Middle East News
Lebanese detainees captured in flotilla raid arrive home (Roundup)
Jun 2, 2010, 22:04 GMT
Beirut/Naqoura - Four Lebanese detainees, who were among the activists captured during the Israeli raid earlier this week on a flotilla carrying aid bound for the Gaza Strip, were released late Wednesday at the Israeli-Lebanese border.
Two journalists from the Doha-based television television network Al-Jazeera, Abbas Nasser and Andre abi Khalil, arrived in a first convoy at the Naqoura border crossing escorted by the International Committee of the Red Cross (ICRC). The two journalists appeared calm and in good condition.

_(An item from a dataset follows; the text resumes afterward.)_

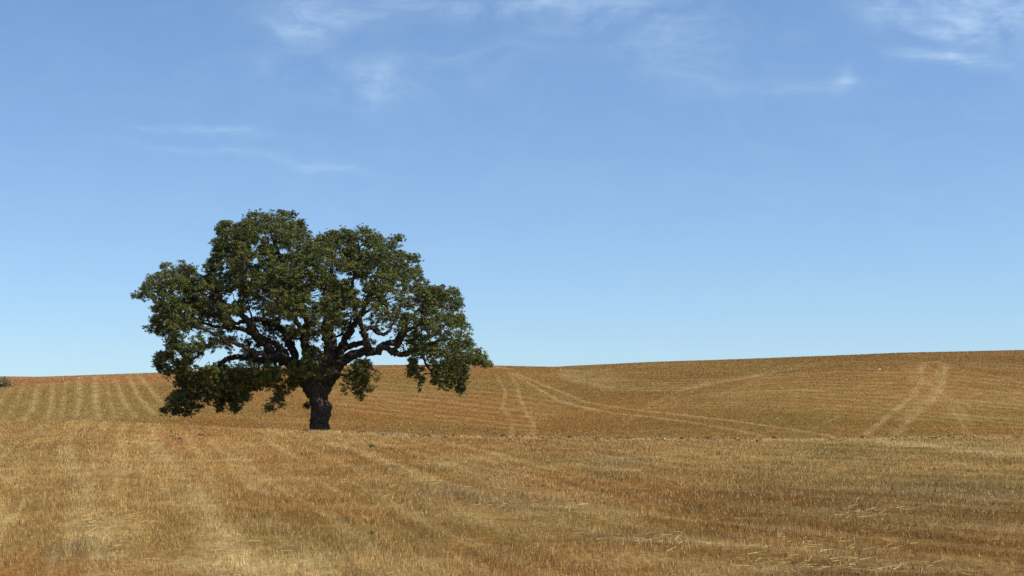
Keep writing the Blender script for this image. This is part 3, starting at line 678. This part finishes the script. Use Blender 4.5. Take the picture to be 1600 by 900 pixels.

Nasser, the Beirut correspondent of Al-Jazeera, told Lebanese media at the scene that he had been 'mistreated by the Israeli soldiers and was beaten.'
In a second convoy, an ambulance carried the head of the Lebanese delegation Hani Suleiman, who was wounded in the leg during the attack, and Hussein Shukur.
Shukur told the German Press Agency dpa at the Naqoura crossing between Israel and Lebanon, 'I told them (Israeli soldiers) you are murderers ... face-to-face, we are not against the Jewish people but against the Zionists.'
'The people who were on the freedom boat succeeded in showing the right image of Israel,' Nawaf al-Mussawi, a Hezbollah member of parliament, told dpa. 'We have to all work on breaking the Gaza siege.'
A fifth Lebanese, who also works for Al-Jazeera network and carries an Irish passport was deported from Tel Aviv to Ireland.
A crowd of Lebanese people headed by Hezbollah lawmakers greeted the four detainees at the Naqoura crossing, throwing rice and flowers.
Israel's navy on Monday stormed the flotilla, made up of six boats carrying some 700 pro-Palestinian activists and 10,000 tons of humanitarian aid bound for the Gaza Strip. At least nine people died as a result of the raid.